GIVEN TASK: Copy every line that mentions the word "picture".

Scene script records
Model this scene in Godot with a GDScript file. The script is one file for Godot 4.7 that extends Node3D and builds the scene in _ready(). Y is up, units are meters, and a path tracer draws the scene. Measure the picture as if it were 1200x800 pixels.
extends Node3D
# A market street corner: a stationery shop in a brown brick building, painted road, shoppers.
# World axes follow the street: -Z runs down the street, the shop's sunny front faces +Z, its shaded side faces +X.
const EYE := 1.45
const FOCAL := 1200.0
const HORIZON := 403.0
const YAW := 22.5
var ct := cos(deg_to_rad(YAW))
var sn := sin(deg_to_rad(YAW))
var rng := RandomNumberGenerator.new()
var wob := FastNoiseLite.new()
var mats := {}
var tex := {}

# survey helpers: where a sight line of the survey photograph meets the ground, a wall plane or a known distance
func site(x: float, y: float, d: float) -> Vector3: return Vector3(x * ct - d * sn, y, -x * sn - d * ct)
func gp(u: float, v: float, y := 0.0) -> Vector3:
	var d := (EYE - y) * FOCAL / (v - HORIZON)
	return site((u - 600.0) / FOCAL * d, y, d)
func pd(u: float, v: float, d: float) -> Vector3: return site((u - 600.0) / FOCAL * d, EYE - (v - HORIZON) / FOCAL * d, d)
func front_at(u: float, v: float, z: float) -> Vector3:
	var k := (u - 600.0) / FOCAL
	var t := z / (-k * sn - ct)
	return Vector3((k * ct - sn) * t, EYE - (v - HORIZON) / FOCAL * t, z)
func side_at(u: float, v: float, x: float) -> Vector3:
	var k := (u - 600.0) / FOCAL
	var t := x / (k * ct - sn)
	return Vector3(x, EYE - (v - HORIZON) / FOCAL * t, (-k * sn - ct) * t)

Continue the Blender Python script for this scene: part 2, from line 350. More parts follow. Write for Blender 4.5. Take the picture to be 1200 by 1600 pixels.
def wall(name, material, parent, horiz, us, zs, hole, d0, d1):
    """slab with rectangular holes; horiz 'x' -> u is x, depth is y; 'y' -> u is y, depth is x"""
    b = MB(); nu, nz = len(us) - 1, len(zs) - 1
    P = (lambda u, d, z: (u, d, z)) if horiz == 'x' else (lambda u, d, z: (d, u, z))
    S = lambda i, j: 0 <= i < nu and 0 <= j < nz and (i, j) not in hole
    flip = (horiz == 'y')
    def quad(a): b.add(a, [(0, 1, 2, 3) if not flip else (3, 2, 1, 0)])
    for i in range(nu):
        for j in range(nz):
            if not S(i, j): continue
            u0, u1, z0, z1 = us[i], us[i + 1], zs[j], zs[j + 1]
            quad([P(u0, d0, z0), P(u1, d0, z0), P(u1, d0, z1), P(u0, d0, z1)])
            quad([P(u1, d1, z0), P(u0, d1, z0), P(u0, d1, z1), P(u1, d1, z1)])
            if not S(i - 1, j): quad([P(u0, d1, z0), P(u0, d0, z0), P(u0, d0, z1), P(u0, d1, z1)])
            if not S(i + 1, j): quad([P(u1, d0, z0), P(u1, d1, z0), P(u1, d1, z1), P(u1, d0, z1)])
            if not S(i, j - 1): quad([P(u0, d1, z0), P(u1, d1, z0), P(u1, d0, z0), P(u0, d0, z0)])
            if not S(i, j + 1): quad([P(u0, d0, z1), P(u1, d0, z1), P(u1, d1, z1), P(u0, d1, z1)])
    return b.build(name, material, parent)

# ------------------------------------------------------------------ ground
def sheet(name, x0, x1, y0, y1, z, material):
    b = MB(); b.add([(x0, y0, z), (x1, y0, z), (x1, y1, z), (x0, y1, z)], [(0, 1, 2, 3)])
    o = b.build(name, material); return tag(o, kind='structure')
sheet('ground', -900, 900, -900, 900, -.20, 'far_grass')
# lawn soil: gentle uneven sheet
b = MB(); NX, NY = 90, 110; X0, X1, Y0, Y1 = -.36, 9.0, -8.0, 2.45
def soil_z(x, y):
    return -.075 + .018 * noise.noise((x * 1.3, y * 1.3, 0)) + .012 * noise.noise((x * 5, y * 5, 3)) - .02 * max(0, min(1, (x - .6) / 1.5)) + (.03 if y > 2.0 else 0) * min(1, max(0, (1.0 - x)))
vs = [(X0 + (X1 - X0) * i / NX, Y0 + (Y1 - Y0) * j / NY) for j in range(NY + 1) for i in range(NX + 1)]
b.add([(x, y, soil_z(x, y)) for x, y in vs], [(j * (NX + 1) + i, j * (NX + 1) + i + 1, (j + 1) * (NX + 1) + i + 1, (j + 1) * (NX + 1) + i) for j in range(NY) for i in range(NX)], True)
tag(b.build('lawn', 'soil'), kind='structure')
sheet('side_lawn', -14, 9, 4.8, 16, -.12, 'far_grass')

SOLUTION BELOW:
Model this scene in Godot with a GDScript file. The script is one file for Godot 4.7 that extends Node3D and builds the scene in _ready(). Y is up, units are meters, and a path tracer draws the scene. Measure the picture as if it were 1200x800 pixels.
Continue the Blender Python script for this scene: part 2, from line 350. More parts follow. Write for Blender 4.5. Take the picture to be 1200 by 1600 pixels.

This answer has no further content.